Completely foreign to me was the need for two sets of elevators: one for odd floors, one for even. We stood momentarily in line for the elevator—another first for me—and took a crowded ride to the 8th floor.

After class, Mandi took me on a tour of the Washington Square area. We stopped by some of her favorite places — Shakespeare and Co., American Apparel (sigh, of course), and Think Coffee.

I was very impressed with Think, a college-y coffee bar that turns into a real bar at night. It had that great, artsy atmosphere I alwasy look for in a coffee shop and reminded me a lot of Lux in Phoenix. Think was about twice as big but just as hipster.

Mandi also showed me all the NYU buildings like Bobst, the impressive, sheer-red library, Stern and Tisch, the business and art schools, respectively, and the law school. Then, we went to Tea Spot, a loose leaf tea house right next to the square, where I had a phenominal pumpkin-cream boba drink.
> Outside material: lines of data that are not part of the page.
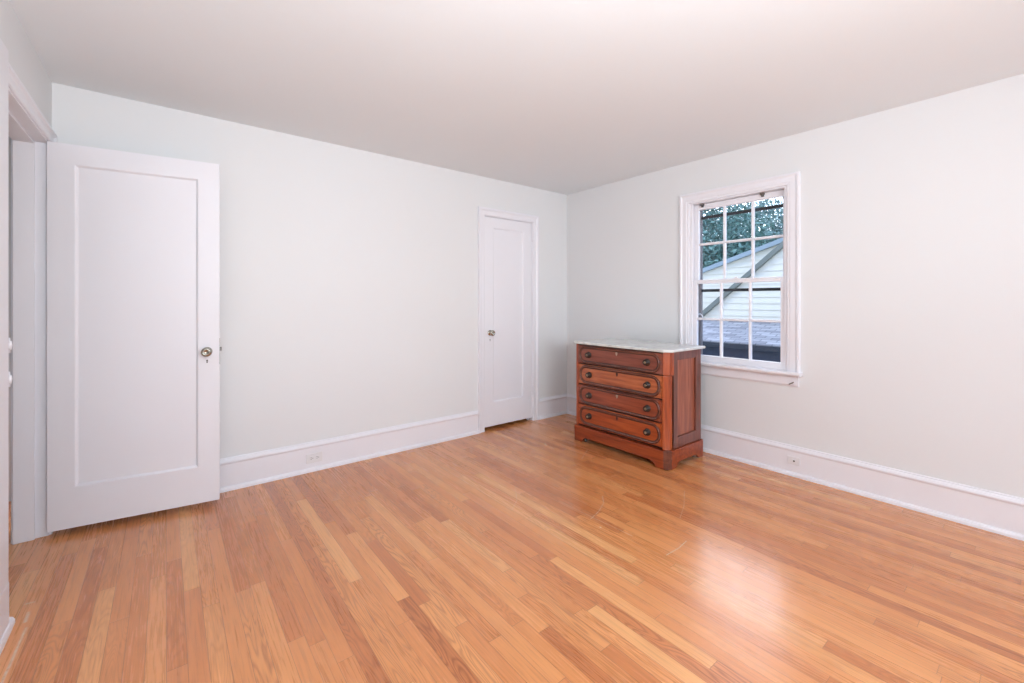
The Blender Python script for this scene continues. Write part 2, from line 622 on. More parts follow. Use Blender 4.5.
b = new()
base_x(b, XL, 2.303)
base_x(b, 3.055, XR)
struct('baseboard_back', b, 'trim', 'tall white baseboard along the closet wall', 'baseboard')
b = new()
base_y(b, YF, YB, XR, -1)
struct('baseboard_right', b, 'trim', 'tall white baseboard along the window wall', 'baseboard')
b = new()
prism(b, [(XL + d, z) for d, z in BP[:4]] + [(XL + 0.015, 0.028), (XL + 0.003, 0.028), (XL + 0.003, 0.0)], 1, 2.472, 2.517)
prism(b, [(XL, 0), (XL + 0.031, 0), (XL + 0.030, 0.014), (XL + 0.026, 0.026), (XL + 0.0225, 0.029), (XL + 0.0225, 0.176), (XL + 0.0215, 0.184), (XL, 0.190)], 1, YF, 2.471)
struct('baseboard_left', b, 'trim', 'white baseboard end beside the doorway', 'baseboard')
b = new()
prism(b, [(YF + d, z) for d, z in BP], 0, XL, XR)
struct('baseboard_front', b, 'trim', 'white baseboard behind the viewpoint', 'baseboard')

# ---------------------------------------------------------------- closet casing and jamb (trim_1)
CP = [(0, 0), (0, 0.012), (0.006, 0.015), (0.040, 0.015), (0.046, 0.019), (0.052, 0.024), (0.068, 0.024), (0.072, 0.018), (0.072, 0)]


def casing_u(bm, pts, n, prof):
    """Mitred casing along an open polyline; outward = away from the opening."""
    n = Vector(n)
    path = []
    P = [Vector(p) for p in pts]
    for i, p in enumerate(P):
        def side(a, b_):
            return (b_ - a).normalized().cross(n)
        if i == 0:
            o = side(P[0], P[1])
        elif i == len(P) - 1:
            o = side(P[-2], P[-1])
        else:
            o1, o2 = side(P[i - 1], p), side(p, P[i + 1])
            o = (o1 + o2)
            o = o / (o.dot(o1))
        path.append((p, o, n))
    rings = [[bm.verts.new(p + o * a + n * bb) for a, bb in prof] for p, o, n in path]
    k = len(prof)
    for a, c in zip(rings[:-1], rings[1:]):
        for j in range(k):
            bm.faces.new((a[j], c[j], c[(j + 1) % k], a[(j + 1) % k]))
    bm.faces.new(rings[0])
    bm.faces.new(rings[-1][::-1])


root = sempty('trim_1', ((CX0 + CX1) / 2, YB, 0), 'white moulded casing around the closet door', 'door frame')
inv = Matrix.Translation(-Vector(root.location))


def child(name, bm, mat, parent, **k):
    """Mesh written in world coordinates, parented to an unrotated empty."""
    off = Vector(parent.location)
    p = parent.parent
    while p is not None:
        off = off + Vector(p.location)
        p = p.parent
    bmesh.ops.translate(bm, verts=bm.verts, vec=-off)
    return link(name, bm, mat, parent, **k)


b = new()
casing_u(b, [(CX0 + 0.006, YB, 0), (CX0 + 0.006, YB, CZ - 0.006), (CX1 - 0.006, YB, CZ - 0.006), (CX1 - 0.006, YB, 0)], (0, -1, 0), [(-a, c) for a, c in CP])
child('door_casing', b, 'trim', root)
b = new()
box(b, CX0, CX0 + 0.012, YB, YB + 0.13, 0, CZ)
box(b, CX1 - 0.012, CX1, YB, YB + 0.13, 0, CZ)
box(b, CX0 + 0.012, CX1 - 0.012, YB, YB + 0.13, CZ - 0.012, CZ)
box(b, CX0 + 0.012, CX0 + 0.024, YB + 0.05, YB + 0.09, 0, CZ - 0.012)
box(b, CX1 - 0.024, CX1 - 0.012, YB + 0.05, YB + 0.09, 0, CZ - 0.012)
box(b, CX0 + 0.024, CX1 - 0.024, YB + 0.05, YB + 0.09, CZ - 0.024, CZ - 0.012)
child('door_jamb', b, 'trim', root)

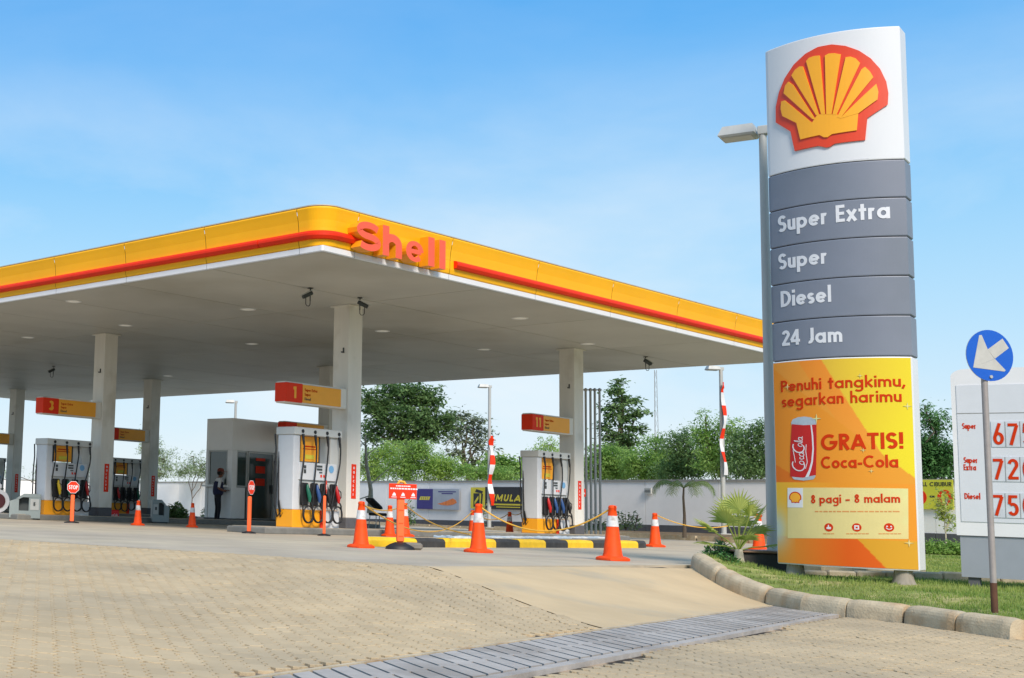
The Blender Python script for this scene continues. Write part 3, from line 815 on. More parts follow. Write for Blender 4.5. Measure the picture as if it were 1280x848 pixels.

Hungry, but not looking for much, we stopped by the vegitarian-friendly Dosa Cart and grabbed some Indian dosas (dumpling-like things with pesto and chuntney sauce!).

I accompanied Mandi to her second class that afternoon, Letters as Literature. It was a much more intimate class. Afterward I met the professor, thanked her, and talked a bit about school.

Later for dinner, Mandi, Brooke—Mandi's roommate—and I headed to Caracas Arepa, a Mexian-food place. I got a kick out of the street address: 93 1/2 East 7th Street. We got yoyos, fried sweet plantain balls Mandi had been raving about all day. They were, as forewarned, awesome; I've learned over the years to always trust Mandi on everything food realated.

That night Mandi had to practice for mock trial, which was fine with me because I wanted to see her mock. We were a bit late because we ran into one of Mandi's friends in the square, but ended up being fine. Even after wasting practice time to hang out with me, she nailed her part. Apparentely not much of the team could make it that night, so I got plenty of time to watch her practice.